» Your objective:
Identify all lines below that hold "from" and collect them.

» Information given:
------------------------------------

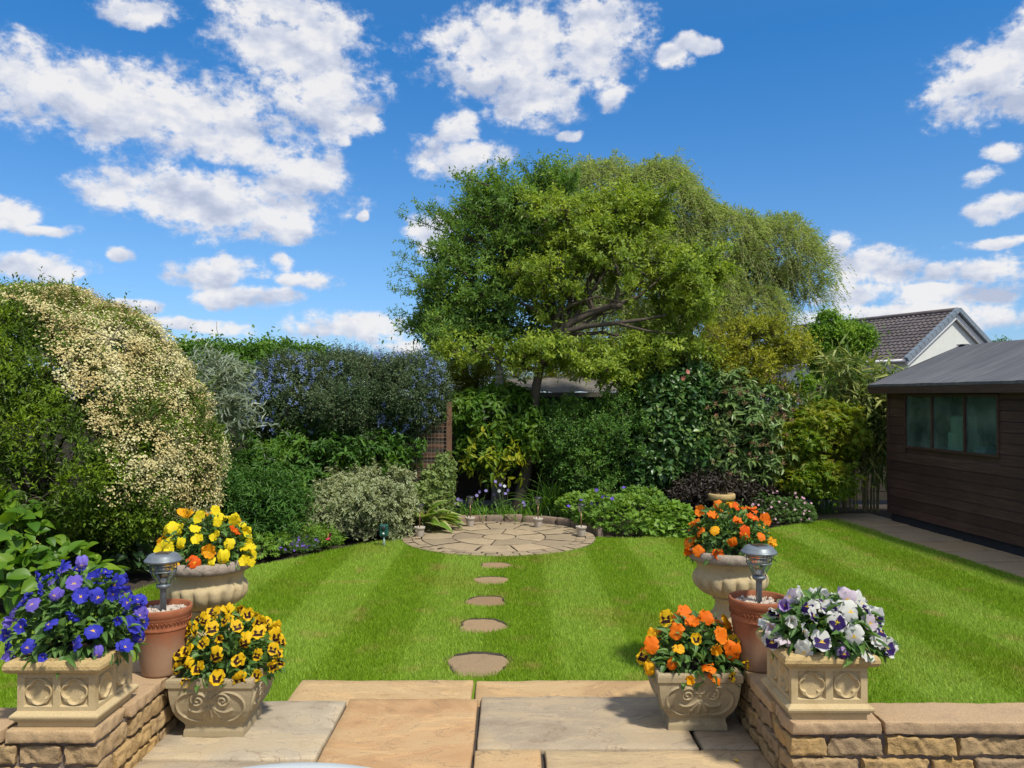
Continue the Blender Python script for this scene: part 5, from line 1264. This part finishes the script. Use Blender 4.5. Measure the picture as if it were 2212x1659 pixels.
# big soft leaves beside the wall
def big_leaf_plant(name, label, cat, blobs, n, mat, ll, lw, seed, tmpl=BIG, up=.2, nup=.9, stem=None, group=None, droop=.3):
    rng = np.random.default_rng(seed); P, O = crown_pts(rng, blobs, n, inner=.55, lump=.05, back=False); root = thing(name, label, cat, (np.array(blobs)[:,0].mean(), np.array(blobs)[:,1].mean(), 0), 0, group)
    A = O*np.array([1,1,.4])+rng.normal(size=(n,3))*.45+np.array([0,-.1,up-droop]); Nn = np.array([0,-.35,nup])+O*.5+rng.normal(size=(n,3))*.3; s = ll*rng.uniform(.6,1.2,n)
    V, Fc, U = scatter(tmpl, P-nrm(A)*ll*.3, A, Nn, s, s*lw/ll); V[:,2] = np.maximum(V[:,2], .004); npmesh('foliage', V, Fc, mat, root, U, smooth=True)
    c = np.array(blobs); st = []
    for i in range(0, n, max(1, n//60)): b = c[rng.integers(len(c))]; st.append((np.array([[b[0]+rng.normal()*b[3]*.3, b[1]+.05, 0.0], (P[i]+[b[0],b[1],0])/2+rng.normal(size=3)*.02, P[i]]), [.006,.005,.003]))
    V, Q = tubes(st, 5); npmesh('stems', V, Q, stem or M['greenstem'], root, smooth=True); return root, P, O, rng
root, P, O, rng = big_leaf_plant('hydrangea', 'hydrangea with large bright heart shaped leaves at the foot of the cream bush', 'hydrangea', [B(50,1160,6.9,70,60,.4), B(140,1225,6.7,70,45,.4), B(-40,1200,6.7,90,80,.45), B(190,1250,6.6,50,30,.35), B(60,1245,6.5,100,60,.35), B(20,1105,7.0,45,40,.3)], 480, LM['hydrangea_leaf'], .155, .115, 53, OVATE)
idx = rng.choice(len(P), 16); blooms('flower_bud', root, P[idx]+O[idx]*.05+[0,0,.03], O[idx]+[0,0,1], rng, 12, .012, .010, leaf_mat('bud', [(.25,.30,.08),(.36,.38,.12)], .2), DISC5)
big_leaf_plant('dark_leaved_plant', 'dark broad leaved ground plant in shade between the cream bush and the lantern', 'plant', [B(300,1195,7.9,60,30,.3), B(380,1190,7.9,60,30,.3), B(240,1180,8.0,50,30,.3)], 150, LM['bergenia_leaf'], .11, .085, 55)
big_leaf_plant('cranesbill_plant', 'lobed green cranesbill leaves just behind the yellow urn', 'plant', [B(560,1185,8.7,42,34,.25), B(600,1170,8.9,30,24,.2), B(520,1195,8.5,40,26,.2)], 380, LM['geranium_leaf'], .07, .07, 57, PALM, .3)
root, P, O, rng = shrub('aubrieta', 'low mat of small purple flowers along the lawn edge', 'flowers', [B(620,1190,8.9,52,14,.2), B(660,1178,9.1,40,14,.2), B(590,1200,8.8,30,12,.15)], 900, LM['pinkgeranium_leaf'], .07, 5, .022, .009, 59, None, lump=3, inner=.4, up=.6)
P2, O2 = crown_pts(rng, lumpy(rng, [B(620,1188,8.9,52,15,.2), B(660,1176,9.1,40,14,.2), B(590,1200,8.8,30,12,.15)], 3), 95, inner=.95); heads('flower', root, P2+[0,0,.03], .030, M['purple'], rng, 5)
root, P, O, rng = shrub('red_flower_plant', 'small green plant with three cerise flowers at the lawn edge', 'flowers', [B(690,1170,9.3,38,20,.2), B(710,1180,9.2,26,15,.15)], 260, LM['geranium_leaf'], .10, 6, .055, .014, 61, None, lump=2, inner=.4, up=.8, tmpl=LEAF6)
heads('flower', root, [np.array(at(667,1154,9.2)), np.array(at(712,1154,9.2)), np.array(at(710,1164,9.1))], .055, M['redflower'], rng, 9)
def hosta():
    rng = np.random.default_rng(63); g = gd(922,1146); root = thing('hosta', 'hosta with large cream edged leaves behind a clay pot', 'hosta', g); n = 40
    a = rng.uniform(0,2*pi,n); el = rng.uniform(.15,1.1,n); L = rng.uniform(.24,.36,n); d = np.stack([np.cos(a)*np.cos(el), np.sin(a)*np.cos(el)*.7-.12, np.sin(el)], 1)
    P = np.array(g)+d*rng.uniform(.10,.22,n)[:,None]+[0,0,.06]; A = d*np.array([1,1,.75])+[.06,-.05,.1]; V, Fc, U = scatter(HOSTA, P, A, np.array([0,-.25,1.0])+rng.normal(size=(n,3))*.2, L, L*.52); V[:,2] = np.maximum(V[:,2], .03); npmesh('foliage', V, Fc, LM['hosta_leaf'], root, U, smooth=True)
    V, Q = tubes([(np.array([np.array(g)+d[i]*.02, np.array(g)+d[i]*.1+[0,0,.03], P[i]+nrm(A[i])*.02]), [.006,.005,.004]) for i in range(n)]); npmesh('stalks', V, Q, M['greenstem'], root, smooth=True)
hosta()

# plants at the back of the circle
def strap(name, label, cat, g, n, L, w, mat, seed, spread=.8, arch=.55, up=1.0, group=None, rx=.12):
    rng = np.random.default_rng(seed); root = thing(name, label, cat, g, 0, group); VV, FF, UU, o = [], [], [], 0; k = 9
    for i in range(n):
        a = rng.uniform(0,2*pi); l = L*rng.uniform(.55,1.1); t = np.linspace(0,1,k); h = np.array([cos(a), sin(a)*.8, 0]); sp = spread*rng.uniform(.2,1); ar = arch*rng.uniform(.4,1.4)
        p = np.array(g)+np.array([rng.normal()*rx, rng.normal()*rx*.6, 0])+h*(l*sp*t**1.4)[:,None]; p[:,2] += l*(up*t*(1-.18*sp)-ar*sp*t**2.6); p[:,2] = np.maximum(p[:,2], .006)
        sd = np.array([-sin(a), cos(a), 0])*.8+rng.normal(size=3)*.2; ww = w*np.sin(pi*np.clip(.12+.88*t,0,1))**.7*.5; VV.append(np.stack([p+sd*ww[:,None], p-sd*ww[:,None]+[0,0,.002]], 1).reshape(-1,3))
        FF.append(np.array([(2*j,2*j+1,2*j+3,2*j+2) for j in range(k-1)])+o); UU.append(np.stack([np.repeat(t,2), np.tile([1,1],k)],1)); o += 2*k
    npmesh('foliage', np.concatenate(VV), np.concatenate(FF), mat, root, np.concatenate(UU), smooth=True); return root, rng
g = gd(1190,1112); strap('strap_leaf_plant', 'clump of long arching strap leaves behind the stone circle', 'plant', (g.x,g.y,0), 130, .80, .022, LM['strap_leaf'], 71, .95, .55)
for i, (px, py, n, L, lab) in enumerate(((1045,1122,110,.30,'short grassy clump of narrow leaves beside the trellis post light'),(1110,1124,130,.27,'low tuft of narrow leaves in the middle behind the circle edging'))):
    g = gd(px,py); strap('daylily_clump', lab, 'plant', (g.x,g.y,0), n, L, .014, LM['daylily_leaf'], 73+i, .9, .5, rx=.20)
g = gd(1768,1112); strap('iris_clump', 'upright narrow iris leaves near the far end of the path', 'plant', (g.x,g.y,0), 60, .45, .016, LM['strap_leaf'], 77, .5, .3, rx=.12)
def bells(px, py, label, spots, seed):
    rng = np.random.default_rng(seed); g = gd(px,py); root = thing('bellflower', label, 'flowers', (g.x,g.y,0), 0, 'bellflowers behind the stone circle'); st = []
    for sx, sy, mt in spots:
        p = np.array(at(sx,sy,g.y)); b = np.array([g.x+rng.normal()*.05, g.y, 0]); st.append((np.array([b,(b+p)/2+rng.normal(size=3)*.02,p]), [.004,.003,.002])); heads('flower', root, [p], .048, M[mt], rng, 6, (0,-1,.1))
    V, Q = tubes(st, 5); npmesh('stems', V, Q, M['greenstem'], root)
    n = 60; P = np.stack([g.x+rng.normal(size=n)*.08, g.y+rng.normal(size=n)*.05, rng.uniform(.02,.25,n)],1); V, Fc, U = scatter(LEAF2, P, rng.normal(size=(n,3))+[0,-.3,.5], rng.normal(size=(n,3))*.4+[0,0,1], np.full(n,.09), np.full(n,.016)); npmesh('foliage', V, Fc, LM['daylily_leaf'], root, U)
bells(1085,1118,'tall bellflower with lilac and white bells under the yellow green shrub',[(1070,1040,'lilacbell'),(1081,1047,'lilacbell'),(1090,1050,'whitebell'),(1078,1060,'whitebell'),(1098,1058,'lilacbell'),(1068,1068,'lilacbell'),(1092,1066,'lilacbell')],81)
bells(1030,1120,'slender bellflower with pale lilac bells left of the taller one',[(1037,1062,'lilacbell'),(1030,1070,'lilacbell'),(1050,1060,'lilacbell')],83)
bells(998,1120,'short bellflower with three mauve flowers by the trellis post',[(990,1078,'lilacbell'),(997,1080,'lilacbell'),(982,1086,'lilacbell')],85)
bells(1140,1122,'single short mauve bellflower between two stake lights',[(1131,1085,'lilacbell'),(1133,1090,'lilacbell')],87)
root, P, O, rng = big_leaf_plant('geranium_mound', 'wide bright green geranium mound with a few violet blue flowers', 'geranium', [B(1370,1115,10.5,85,48,.45), B(1290,1105,10.7,55,45,.4), B(1420,1120,10.4,50,45,.4), B(1330,1125,10.3,60,40,.35), B(1240,1095,11.1,40,32,.3), B(1385,1090,10.8,60,40,.35)], 2600, LM['geranium_leaf'], .068, .066, 91, PALM, .35)
heads('flower', root, [np.array(at(x,y,10.4)) for x,y in ((1228,1093),(1255,1080),(1278,1087),(1302,1073),(1310,1073),(1322,1077),(1288,1058),(1347,1053))], .05, M['geraniumblue'], rng, 5)
big_leaf_plant('lady_mantle', 'pale green scalloped leaves between the geranium mound and the birdbath', 'plant', [B(1455,1122,10.3,42,40,.3), B(1425,1140,10.1,40,22,.25), B(1470,1145,10.0,30,18,.2)], 420, LM['alchemilla_leaf'], .085, .085, 93, ROUND, .4)
root, P, O, rng = big_leaf_plant('pink_geranium', 'mounded plant dotted with small pink flowers near the shed path', 'geranium', [B(1690,1105,11.2,52,32,.35), B(1640,1095,11.3,40,35,.3), B(1725,1108,11.2,32,28,.3)], 1300, LM['pinkgeranium_leaf'], .05, .045, 95, PALM, .4)
P2, O2 = crown_pts(rng, [B(1690,1103,11.2,55,35,.37), B(1650,1098,11.2,40,33,.3)], 70, inner=.97, back=False); heads('flower', root, P2+O2*.03, .034, M['pinkflower'], rng, 5)

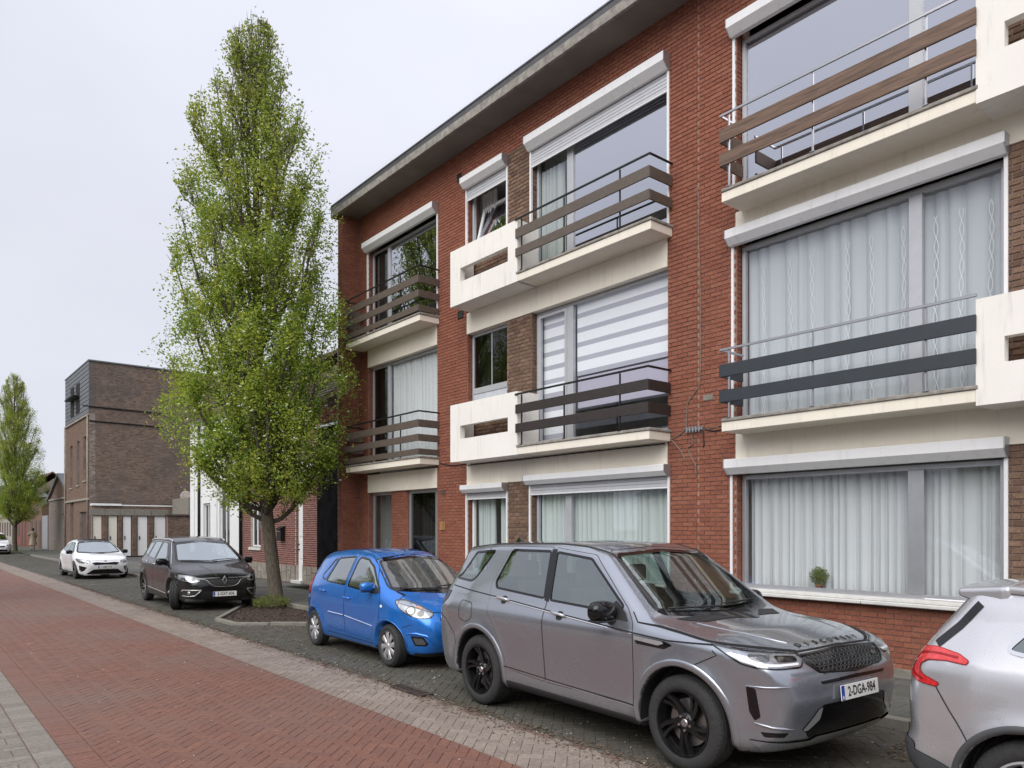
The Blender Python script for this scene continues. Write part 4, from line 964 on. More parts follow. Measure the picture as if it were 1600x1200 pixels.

------------------------------------

» Response to this exercise:
Continue the Blender Python script for this scene: part 5, from line 1264. This part finishes the script. Use Blender 4.5. Measure the picture as if it were 2212x1659 pixels.
The Blender Python script for this scene continues. Write part 4, from line 964 on. More parts follow. Measure the picture as if it were 1600x1200 pixels.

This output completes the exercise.